O passe de Edilson venceu de uma só vez toda a segunda linha do Atlético/PR, que estava correndo pra trás pra defender o contragolpe. O quarteto ofensivo do Cruzeiro, de repente, se viu com apenas os dois zagueiros à frente: novamente, superioridade numérica. E quando se tem mais gente que o adversário, é sempre mais fácil fazer a jogada. Robinho passa, recebe e já sabe que Arrascaeta está chegando por trás, e passa a bola sem olhar. Arrascaeta quase perde a chance, mas se recupera e conclui para o gol.

O passe Edilson/Raniel que quebrou a segunda linha do CAP: destino

Mesmo com a vantagem, o Cruzeiro surpreendentemente não se fechou totalmente, e ainda teve mais uma chance com Robinho, novamente em lance de superioridade numérica, 4 contra 3. Mas no fim, com apenas mais alguns minutos por jogar e com a vantagem que já existia no empate ampliada pelo gol, era natural um relaxamento. Bergson conseguiu empatar numa desatenção dos zagueiros, ainda que exista mérito na jogada do atacante paranaense, uma tentativa de chapéu dentro da área que surpreendeu.

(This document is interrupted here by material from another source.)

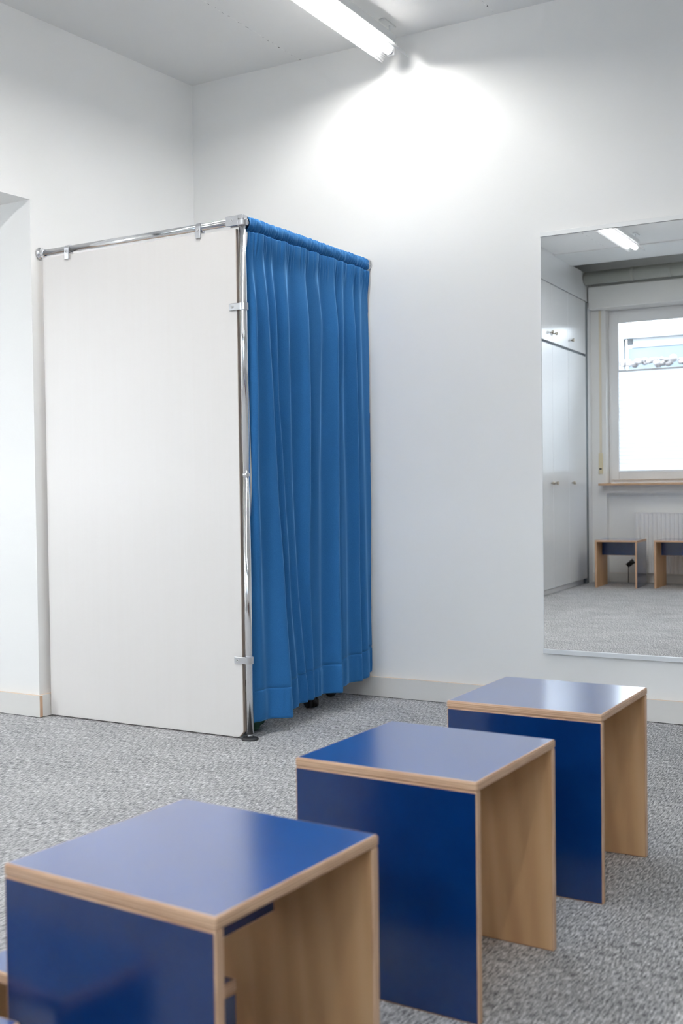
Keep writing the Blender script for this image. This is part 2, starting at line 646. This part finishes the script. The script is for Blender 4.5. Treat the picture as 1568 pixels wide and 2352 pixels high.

Atacar defendendo (por enquanto)

Ao fim, valeu a classificação. Cruzeiro fez um jogo seguro defensivamente, com alguns detalhes aqui e ali como dito no texto. Mas nem sempre será assim, alguma vez um outro time pode conseguir um gol numa bola parada por exemplo, e tudo muda. Não é muito saudável ficar sempre andando no fio da navalha, no limite da classificação ou da vitória, pendurado por um gol. E isso nem é culpa da defesa, mas sim da produção com a bola. Cruzeiro depende um bocado de seu meia central em boa forma técnica para conseguir ter mais jogo ofensivo, como dito acima. E também de um centroavante, esse sistema de jogo do Cruzeiro praticamente pede por um. Sem um atacante central, tem sido bem difícil, neste sistema, criar chances claras.

Otimista que sou, espero sinceramente que Thiago Neves volte à sua melhor forma mais próximo do jogo contra o Flamengo pelas oitavas da Libertadores, que é o sonho do torcedor. Claro que bons desempenhos no Brasileiro serão bem-vindos. E a chegada de Barcos, juntamente com a recuperação de Raniel e, mas tarde, de Fred, nos faça voltar a ter uma produção ofensiva. Oxalá!